After installing the Auto Refresh extension, nothing reloads on its own — you have to point it at a tab and tell it how often to refresh. The good news is that the entire setup lives in one panel and takes three pieces of information: which URL to refresh, how often, and a Save click to confirm.
This guide walks through that flow on the Time Interval tab, then points out the optional Advance Options you can layer on top once the basic refresh is running.
Click the Auto Refresh icon in the browser toolbar to open the popup.
The current tab's URL is detected automatically. To target a different page, type or paste the URL into the URL field.
Choose how often you want the page to refresh:
Presets — one click on 5 Second, 10 Second, 15 Second, 5 Minute, 10 Minute, or 15 Minute.
Add Custom Time — set any value from a few seconds up to hours.
Random Interval — let the extension pick a fresh random interval between each refresh.
Click the Save button at the bottom of the popup.
Confirm the status badge at the top reads Running (toggle it if not).
That is all that is required for Auto Refresh to start. The selected tab will reload at your chosen interval until you stop it from the popup.
Pick the right interval
Short intervals (5–15 seconds) work well for monitoring queue pages, dashboards, stock pages and anything where you need fresh data quickly.
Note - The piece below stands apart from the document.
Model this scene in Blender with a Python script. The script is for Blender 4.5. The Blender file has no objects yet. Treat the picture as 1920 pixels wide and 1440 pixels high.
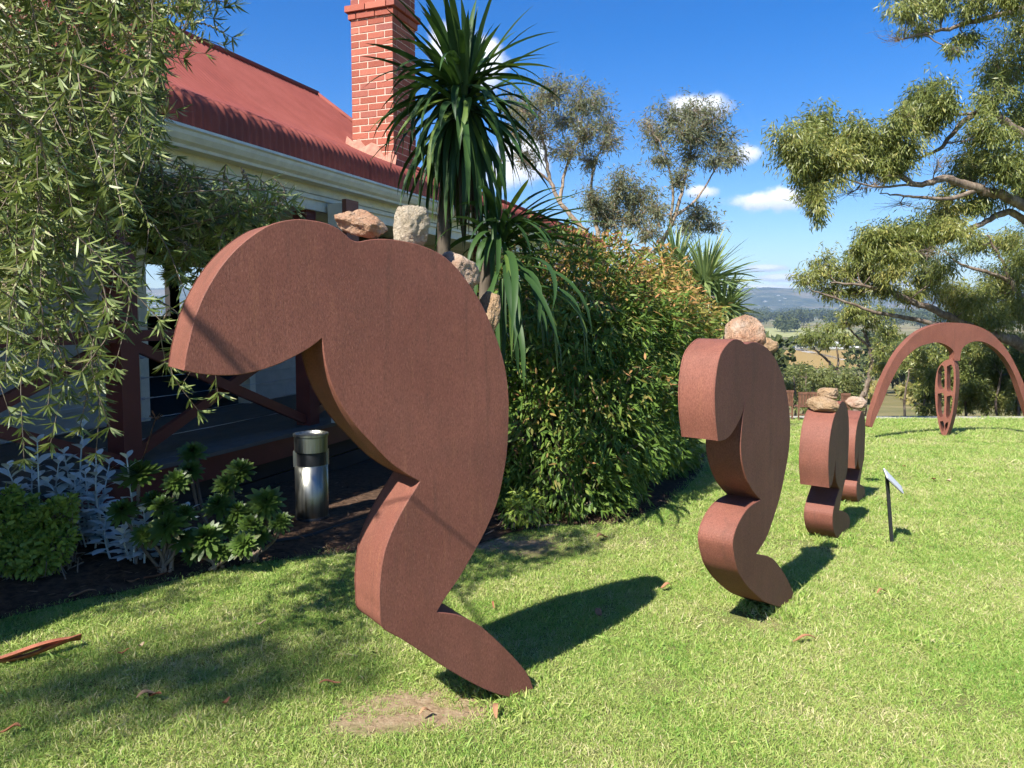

Long intervals (minutes or hours) are better for slow-changing content — keeping a session alive, watching a long-running build, or refreshing a status page in the background.
Random intervals add variability between refreshes, useful when a strict fixed cadence is undesirable.
If a 5-second interval feels closer to 15, see the dedicated guide on "Start counter immediately as soon as URL start loading" — that single Advance Option fixes the most common cause of the delay.
Optional — Advance Options
Once the basic refresh is running, the same popup hosts a richer set of controls you can layer on top:
Hard Refresh — reload the page bypassing the browser cache.
Stop refreshing if click anywhere on the page — pause the timer the moment you interact with the page, so you don't lose work mid-task.
Show visual timer on the webpage — display the countdown directly on the refreshing tab.
Stop after N number of auto refresh — cap the cycle at a specific number of reloads.
Refresh only on current tab — keep the timer tied to the active tab instead of every tab with a matching URL.
Detect Keyword tool — stop, alert, or click when a specific word appears on the refreshed page.
If the tab does not refresh
Status not Running — the toggle at the top of the popup must be on. If it shows a paused state, click it once.
URL did not save — re-open the popup and confirm the URL field still shows the address you entered. If it reverted, click Save again.
The browser is throttling the tab — background tabs may run timers slower than foreground tabs. Keep the tab visible if precise short intervals matter.
The page itself is slow — the countdown starts after the page finishes loading by default. If loading takes longer than the interval, the next refresh appears delayed.
Once Auto Refresh is running on the tab, you can manage it from the Refresh List tab — every saved URL appears there with its own interval, edit, delete and play controls.